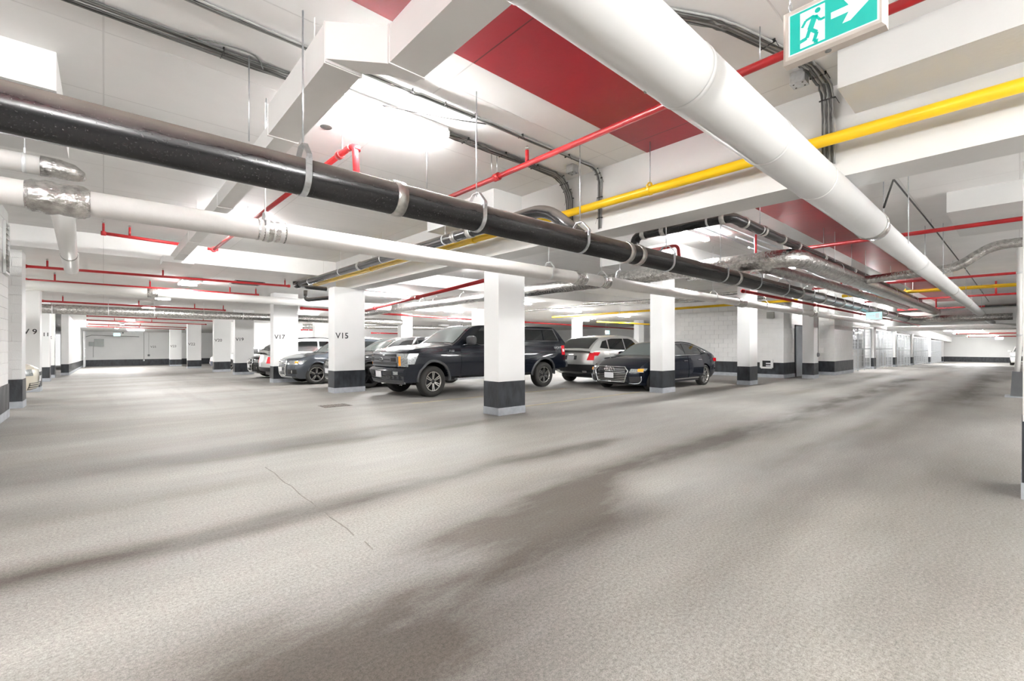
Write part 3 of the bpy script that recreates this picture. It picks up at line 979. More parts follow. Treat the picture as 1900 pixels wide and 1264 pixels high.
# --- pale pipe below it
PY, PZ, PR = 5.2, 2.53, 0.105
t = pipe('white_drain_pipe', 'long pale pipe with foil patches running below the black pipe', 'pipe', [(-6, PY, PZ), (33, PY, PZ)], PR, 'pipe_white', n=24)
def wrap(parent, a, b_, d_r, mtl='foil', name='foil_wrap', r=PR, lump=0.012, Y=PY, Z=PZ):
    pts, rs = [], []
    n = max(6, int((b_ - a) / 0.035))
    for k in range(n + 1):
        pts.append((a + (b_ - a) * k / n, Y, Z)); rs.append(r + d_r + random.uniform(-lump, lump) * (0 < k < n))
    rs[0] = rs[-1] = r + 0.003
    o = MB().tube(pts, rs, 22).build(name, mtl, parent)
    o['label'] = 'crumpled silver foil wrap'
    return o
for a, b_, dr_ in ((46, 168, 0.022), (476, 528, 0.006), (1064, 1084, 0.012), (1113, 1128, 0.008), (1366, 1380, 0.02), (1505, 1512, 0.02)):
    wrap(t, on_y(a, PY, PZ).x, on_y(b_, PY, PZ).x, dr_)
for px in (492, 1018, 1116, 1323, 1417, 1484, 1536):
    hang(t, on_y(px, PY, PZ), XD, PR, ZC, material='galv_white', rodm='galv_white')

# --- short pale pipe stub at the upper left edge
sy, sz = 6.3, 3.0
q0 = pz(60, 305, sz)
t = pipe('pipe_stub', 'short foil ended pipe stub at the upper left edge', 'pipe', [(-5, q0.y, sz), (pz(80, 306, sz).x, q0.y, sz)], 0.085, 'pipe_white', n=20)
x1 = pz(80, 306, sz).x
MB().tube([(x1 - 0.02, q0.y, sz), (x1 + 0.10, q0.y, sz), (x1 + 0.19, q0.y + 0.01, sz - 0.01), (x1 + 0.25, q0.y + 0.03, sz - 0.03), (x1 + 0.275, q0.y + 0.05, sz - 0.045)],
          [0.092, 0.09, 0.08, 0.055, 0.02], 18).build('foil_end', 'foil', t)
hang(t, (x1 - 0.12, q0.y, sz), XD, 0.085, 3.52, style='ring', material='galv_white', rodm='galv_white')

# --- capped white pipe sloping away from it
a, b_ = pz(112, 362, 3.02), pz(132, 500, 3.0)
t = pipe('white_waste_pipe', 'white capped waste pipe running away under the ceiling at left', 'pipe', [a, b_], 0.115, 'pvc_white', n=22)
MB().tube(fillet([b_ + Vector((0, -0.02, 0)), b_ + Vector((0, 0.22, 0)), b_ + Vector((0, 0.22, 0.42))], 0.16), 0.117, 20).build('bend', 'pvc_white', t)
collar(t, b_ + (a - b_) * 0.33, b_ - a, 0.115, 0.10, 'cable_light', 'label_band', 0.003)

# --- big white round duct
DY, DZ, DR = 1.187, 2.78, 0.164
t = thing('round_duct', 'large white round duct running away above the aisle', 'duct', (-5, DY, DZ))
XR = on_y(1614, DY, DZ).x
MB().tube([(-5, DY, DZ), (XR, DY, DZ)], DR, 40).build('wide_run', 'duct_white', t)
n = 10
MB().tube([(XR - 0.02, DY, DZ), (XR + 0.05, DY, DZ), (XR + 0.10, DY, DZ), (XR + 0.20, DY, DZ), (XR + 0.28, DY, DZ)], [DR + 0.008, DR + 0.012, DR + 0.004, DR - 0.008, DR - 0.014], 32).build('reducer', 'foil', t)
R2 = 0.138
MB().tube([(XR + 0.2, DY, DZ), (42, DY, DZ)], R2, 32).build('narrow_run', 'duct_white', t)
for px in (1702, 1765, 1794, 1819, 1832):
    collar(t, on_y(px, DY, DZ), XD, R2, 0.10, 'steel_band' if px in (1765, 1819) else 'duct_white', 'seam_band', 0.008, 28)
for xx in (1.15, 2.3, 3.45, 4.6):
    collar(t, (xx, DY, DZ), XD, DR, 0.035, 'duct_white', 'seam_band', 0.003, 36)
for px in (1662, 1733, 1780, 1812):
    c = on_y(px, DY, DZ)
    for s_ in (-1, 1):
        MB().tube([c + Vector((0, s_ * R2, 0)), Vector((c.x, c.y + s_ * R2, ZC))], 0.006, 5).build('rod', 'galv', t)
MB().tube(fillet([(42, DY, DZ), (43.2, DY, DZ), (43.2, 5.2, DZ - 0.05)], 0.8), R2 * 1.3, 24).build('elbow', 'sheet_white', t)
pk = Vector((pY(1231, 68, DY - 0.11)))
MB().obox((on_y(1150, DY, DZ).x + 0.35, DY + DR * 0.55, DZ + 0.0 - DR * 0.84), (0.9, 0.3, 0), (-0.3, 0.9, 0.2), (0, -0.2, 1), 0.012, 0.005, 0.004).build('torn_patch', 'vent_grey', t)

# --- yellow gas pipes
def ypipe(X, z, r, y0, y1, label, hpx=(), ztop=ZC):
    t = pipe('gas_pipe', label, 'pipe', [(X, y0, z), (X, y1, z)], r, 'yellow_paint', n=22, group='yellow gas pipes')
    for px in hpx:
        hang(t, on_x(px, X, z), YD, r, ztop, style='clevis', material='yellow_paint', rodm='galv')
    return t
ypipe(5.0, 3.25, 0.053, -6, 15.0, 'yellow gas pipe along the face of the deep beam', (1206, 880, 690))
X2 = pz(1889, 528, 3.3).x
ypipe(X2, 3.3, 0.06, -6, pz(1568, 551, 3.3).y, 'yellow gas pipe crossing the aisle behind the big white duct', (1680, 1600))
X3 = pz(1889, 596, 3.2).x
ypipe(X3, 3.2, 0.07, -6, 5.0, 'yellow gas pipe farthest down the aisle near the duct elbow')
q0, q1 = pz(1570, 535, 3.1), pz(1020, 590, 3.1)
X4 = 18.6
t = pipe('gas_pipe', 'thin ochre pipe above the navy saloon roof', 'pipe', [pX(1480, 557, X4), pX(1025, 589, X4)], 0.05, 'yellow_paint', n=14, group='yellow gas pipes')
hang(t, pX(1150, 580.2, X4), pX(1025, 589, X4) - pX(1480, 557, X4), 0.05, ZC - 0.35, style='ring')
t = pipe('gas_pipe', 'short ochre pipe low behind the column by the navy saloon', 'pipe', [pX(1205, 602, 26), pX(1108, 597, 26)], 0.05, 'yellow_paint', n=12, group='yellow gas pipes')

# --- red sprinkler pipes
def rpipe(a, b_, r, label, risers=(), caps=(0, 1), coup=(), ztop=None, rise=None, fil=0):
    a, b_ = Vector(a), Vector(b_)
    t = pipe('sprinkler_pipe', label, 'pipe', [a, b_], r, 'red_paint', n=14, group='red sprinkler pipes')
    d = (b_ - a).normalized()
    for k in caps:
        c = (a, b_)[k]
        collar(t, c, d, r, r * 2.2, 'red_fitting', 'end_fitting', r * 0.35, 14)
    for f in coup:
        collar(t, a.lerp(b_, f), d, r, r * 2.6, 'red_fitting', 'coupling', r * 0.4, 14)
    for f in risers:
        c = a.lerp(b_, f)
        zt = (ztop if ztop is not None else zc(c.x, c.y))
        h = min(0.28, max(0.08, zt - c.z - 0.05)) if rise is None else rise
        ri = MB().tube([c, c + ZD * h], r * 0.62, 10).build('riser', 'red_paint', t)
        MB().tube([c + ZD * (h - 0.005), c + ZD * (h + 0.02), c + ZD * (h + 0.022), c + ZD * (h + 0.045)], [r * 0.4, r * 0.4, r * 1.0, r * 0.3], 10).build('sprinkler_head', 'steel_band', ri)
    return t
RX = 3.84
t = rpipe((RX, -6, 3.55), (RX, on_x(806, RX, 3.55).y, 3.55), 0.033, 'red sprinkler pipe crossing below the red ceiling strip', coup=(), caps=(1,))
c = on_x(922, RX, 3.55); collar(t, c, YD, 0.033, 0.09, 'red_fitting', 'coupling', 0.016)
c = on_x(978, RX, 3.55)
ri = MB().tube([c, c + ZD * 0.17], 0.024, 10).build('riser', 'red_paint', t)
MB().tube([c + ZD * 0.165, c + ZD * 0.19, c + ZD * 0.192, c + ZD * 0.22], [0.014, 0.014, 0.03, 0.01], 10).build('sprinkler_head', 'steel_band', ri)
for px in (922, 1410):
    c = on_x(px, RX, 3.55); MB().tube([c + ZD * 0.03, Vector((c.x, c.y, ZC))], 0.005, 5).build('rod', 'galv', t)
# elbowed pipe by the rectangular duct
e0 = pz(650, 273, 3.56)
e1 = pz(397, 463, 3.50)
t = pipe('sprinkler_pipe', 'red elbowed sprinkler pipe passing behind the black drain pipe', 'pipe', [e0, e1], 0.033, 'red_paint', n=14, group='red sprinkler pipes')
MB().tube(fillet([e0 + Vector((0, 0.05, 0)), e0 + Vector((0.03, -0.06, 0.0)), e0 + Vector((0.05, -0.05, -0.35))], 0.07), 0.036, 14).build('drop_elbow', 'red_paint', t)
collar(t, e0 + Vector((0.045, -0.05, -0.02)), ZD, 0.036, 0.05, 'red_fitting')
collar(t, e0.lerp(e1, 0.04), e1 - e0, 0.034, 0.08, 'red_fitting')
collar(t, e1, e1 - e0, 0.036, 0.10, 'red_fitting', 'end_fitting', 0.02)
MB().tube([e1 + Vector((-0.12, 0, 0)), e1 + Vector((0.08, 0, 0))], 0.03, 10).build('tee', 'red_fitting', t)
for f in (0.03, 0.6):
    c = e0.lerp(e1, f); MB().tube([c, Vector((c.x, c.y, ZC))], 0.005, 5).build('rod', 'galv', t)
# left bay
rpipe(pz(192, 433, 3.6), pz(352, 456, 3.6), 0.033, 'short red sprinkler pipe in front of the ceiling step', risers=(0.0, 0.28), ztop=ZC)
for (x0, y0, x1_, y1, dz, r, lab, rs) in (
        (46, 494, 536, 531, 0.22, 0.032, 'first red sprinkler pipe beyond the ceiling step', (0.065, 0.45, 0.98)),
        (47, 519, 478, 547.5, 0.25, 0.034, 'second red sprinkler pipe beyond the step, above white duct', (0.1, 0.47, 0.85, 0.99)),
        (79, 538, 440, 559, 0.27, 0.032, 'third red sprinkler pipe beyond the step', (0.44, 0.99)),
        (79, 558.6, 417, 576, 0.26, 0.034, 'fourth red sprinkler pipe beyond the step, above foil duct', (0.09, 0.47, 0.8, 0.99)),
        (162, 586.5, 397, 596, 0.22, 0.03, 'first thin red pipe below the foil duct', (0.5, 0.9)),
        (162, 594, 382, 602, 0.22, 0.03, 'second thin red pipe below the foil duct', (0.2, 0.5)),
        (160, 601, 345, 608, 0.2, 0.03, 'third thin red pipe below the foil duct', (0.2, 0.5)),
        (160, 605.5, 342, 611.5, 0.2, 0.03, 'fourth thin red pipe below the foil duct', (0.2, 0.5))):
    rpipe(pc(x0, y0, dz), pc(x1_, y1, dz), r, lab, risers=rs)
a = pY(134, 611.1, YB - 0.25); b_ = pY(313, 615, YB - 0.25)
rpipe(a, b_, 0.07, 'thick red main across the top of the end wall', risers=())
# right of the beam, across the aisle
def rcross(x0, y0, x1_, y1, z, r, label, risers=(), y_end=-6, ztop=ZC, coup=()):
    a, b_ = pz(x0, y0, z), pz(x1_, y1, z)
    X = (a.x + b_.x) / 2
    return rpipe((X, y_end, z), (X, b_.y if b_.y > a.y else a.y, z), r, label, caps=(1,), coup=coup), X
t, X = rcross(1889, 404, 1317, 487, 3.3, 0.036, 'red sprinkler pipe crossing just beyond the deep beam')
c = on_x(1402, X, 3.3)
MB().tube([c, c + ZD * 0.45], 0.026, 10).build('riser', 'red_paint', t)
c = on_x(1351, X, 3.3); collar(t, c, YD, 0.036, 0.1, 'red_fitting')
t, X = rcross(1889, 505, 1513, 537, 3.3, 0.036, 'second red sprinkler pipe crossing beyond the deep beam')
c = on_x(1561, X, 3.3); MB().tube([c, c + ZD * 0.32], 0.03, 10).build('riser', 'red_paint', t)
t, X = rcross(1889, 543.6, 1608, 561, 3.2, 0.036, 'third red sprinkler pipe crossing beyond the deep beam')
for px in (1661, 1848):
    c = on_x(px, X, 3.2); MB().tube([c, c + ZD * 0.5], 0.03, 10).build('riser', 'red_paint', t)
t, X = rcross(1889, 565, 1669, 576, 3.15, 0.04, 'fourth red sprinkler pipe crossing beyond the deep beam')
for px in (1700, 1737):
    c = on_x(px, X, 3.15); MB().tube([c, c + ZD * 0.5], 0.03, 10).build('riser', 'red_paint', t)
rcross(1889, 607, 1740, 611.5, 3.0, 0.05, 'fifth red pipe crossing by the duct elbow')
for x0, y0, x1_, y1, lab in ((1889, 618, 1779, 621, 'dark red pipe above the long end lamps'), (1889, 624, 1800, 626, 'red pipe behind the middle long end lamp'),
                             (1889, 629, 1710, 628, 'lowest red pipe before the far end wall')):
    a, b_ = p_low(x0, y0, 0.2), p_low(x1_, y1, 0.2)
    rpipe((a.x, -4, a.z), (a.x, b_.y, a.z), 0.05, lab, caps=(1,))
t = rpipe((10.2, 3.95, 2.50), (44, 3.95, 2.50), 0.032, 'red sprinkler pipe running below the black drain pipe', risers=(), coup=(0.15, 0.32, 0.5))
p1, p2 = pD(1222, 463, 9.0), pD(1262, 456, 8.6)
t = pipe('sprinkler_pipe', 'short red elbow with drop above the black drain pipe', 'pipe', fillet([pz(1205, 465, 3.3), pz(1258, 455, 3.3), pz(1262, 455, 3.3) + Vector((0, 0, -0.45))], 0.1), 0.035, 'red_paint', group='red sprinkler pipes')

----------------

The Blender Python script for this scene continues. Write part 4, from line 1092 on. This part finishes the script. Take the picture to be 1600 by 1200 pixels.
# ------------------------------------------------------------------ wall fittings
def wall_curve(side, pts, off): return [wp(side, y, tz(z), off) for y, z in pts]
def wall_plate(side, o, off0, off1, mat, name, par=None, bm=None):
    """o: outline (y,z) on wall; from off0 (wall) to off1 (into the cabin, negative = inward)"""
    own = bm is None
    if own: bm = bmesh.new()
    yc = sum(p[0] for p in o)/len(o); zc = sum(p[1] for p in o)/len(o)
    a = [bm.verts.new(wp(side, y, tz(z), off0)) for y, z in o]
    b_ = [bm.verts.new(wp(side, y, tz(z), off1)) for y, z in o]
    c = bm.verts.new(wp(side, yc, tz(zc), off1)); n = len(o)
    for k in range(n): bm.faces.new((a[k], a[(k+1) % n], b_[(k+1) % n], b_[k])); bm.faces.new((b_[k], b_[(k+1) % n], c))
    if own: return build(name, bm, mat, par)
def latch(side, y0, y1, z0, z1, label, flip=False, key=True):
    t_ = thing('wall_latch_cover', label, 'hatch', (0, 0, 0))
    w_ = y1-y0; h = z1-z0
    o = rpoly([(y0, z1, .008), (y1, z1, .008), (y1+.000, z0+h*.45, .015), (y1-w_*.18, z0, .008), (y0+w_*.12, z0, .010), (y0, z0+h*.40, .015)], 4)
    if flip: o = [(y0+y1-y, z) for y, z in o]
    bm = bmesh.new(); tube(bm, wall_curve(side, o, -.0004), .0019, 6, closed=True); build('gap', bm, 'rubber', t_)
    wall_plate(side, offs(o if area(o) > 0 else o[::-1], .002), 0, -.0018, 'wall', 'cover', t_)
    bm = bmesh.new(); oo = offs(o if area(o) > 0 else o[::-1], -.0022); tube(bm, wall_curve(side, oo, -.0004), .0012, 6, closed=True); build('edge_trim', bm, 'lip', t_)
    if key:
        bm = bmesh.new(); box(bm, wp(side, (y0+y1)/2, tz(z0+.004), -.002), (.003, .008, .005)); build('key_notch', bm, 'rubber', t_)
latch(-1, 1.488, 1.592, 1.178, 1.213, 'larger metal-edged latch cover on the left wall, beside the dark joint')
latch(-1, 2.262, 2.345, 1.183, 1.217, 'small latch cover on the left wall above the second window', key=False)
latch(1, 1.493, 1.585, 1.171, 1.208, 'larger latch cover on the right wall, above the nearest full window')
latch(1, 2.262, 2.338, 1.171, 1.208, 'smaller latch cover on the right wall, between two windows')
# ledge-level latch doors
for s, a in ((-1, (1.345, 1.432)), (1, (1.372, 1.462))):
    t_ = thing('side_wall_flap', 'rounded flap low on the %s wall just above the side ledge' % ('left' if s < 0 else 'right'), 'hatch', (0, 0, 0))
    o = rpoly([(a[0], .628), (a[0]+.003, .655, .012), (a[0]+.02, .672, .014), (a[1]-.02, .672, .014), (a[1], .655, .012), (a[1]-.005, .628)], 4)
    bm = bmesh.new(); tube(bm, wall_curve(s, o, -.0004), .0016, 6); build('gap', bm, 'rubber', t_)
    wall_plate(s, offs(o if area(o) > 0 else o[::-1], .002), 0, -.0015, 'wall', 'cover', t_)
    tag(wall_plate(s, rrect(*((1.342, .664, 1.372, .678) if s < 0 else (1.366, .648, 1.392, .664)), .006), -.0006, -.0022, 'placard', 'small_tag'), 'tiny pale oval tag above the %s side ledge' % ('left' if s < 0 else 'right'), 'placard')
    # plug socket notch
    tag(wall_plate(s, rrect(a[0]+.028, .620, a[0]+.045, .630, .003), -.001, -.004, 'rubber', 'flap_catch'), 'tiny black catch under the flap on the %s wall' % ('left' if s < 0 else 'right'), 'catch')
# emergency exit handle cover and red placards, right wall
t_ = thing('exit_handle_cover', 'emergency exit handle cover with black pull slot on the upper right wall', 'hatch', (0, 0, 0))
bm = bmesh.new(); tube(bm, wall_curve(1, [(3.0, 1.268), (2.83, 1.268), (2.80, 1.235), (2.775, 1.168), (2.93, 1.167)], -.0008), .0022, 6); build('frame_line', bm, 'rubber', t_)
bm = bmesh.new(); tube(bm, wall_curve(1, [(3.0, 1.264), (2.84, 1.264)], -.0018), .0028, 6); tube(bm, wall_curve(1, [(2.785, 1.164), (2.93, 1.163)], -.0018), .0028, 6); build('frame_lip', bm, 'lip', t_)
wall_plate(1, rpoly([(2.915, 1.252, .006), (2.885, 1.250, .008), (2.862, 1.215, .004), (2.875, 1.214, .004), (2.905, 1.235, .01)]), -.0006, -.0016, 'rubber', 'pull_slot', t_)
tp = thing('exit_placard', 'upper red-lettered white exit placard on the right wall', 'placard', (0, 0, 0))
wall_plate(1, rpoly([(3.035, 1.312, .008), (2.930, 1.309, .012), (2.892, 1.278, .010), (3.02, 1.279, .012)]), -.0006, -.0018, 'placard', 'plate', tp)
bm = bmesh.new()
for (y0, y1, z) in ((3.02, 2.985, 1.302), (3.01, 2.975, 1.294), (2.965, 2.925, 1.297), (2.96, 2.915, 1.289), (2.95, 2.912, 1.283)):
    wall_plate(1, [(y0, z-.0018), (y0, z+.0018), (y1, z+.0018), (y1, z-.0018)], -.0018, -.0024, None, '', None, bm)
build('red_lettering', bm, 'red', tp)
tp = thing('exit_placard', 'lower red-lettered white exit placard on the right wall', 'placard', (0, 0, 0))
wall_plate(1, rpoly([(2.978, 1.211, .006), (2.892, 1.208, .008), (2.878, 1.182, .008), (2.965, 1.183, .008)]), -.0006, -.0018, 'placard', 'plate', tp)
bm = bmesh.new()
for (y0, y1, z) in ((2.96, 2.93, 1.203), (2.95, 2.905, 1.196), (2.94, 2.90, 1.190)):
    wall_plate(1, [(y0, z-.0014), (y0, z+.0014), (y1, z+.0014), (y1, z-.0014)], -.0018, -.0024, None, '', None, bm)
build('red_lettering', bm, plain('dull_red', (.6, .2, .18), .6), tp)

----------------

→ **Problem description**: Start with the line that contains "Write part 3" and end with the line that contains "ZC, material='galv_white', rodm='galv_white')"; give those lines again exactly, and no others.

→ **Task answer**:
Write part 3 of the bpy script that recreates this picture. It picks up at line 979. More parts follow. Treat the picture as 1900 pixels wide and 1264 pixels high.
# --- pale pipe below it
PY, PZ, PR = 5.2, 2.53, 0.105
t = pipe('white_drain_pipe', 'long pale pipe with foil patches running below the black pipe', 'pipe', [(-6, PY, PZ), (33, PY, PZ)], PR, 'pipe_white', n=24)
def wrap(parent, a, b_, d_r, mtl='foil', name='foil_wrap', r=PR, lump=0.012, Y=PY, Z=PZ):
    pts, rs = [], []
    n = max(6, int((b_ - a) / 0.035))
    for k in range(n + 1):
        pts.append((a + (b_ - a) * k / n, Y, Z)); rs.append(r + d_r + random.uniform(-lump, lump) * (0 < k < n))
    rs[0] = rs[-1] = r + 0.003
    o = MB().tube(pts, rs, 22).build(name, mtl, parent)
    o['label'] = 'crumpled silver foil wrap'
    return o
for a, b_, dr_ in ((46, 168, 0.022), (476, 528, 0.006), (1064, 1084, 0.012), (1113, 1128, 0.008), (1366, 1380, 0.02), (1505, 1512, 0.02)):
    wrap(t, on_y(a, PY, PZ).x, on_y(b_, PY, PZ).x, dr_)
for px in (492, 1018, 1116, 1323, 1417, 1484, 1536):
    hang(t, on_y(px, PY, PZ), XD, PR, ZC, material='galv_white', rodm='galv_white')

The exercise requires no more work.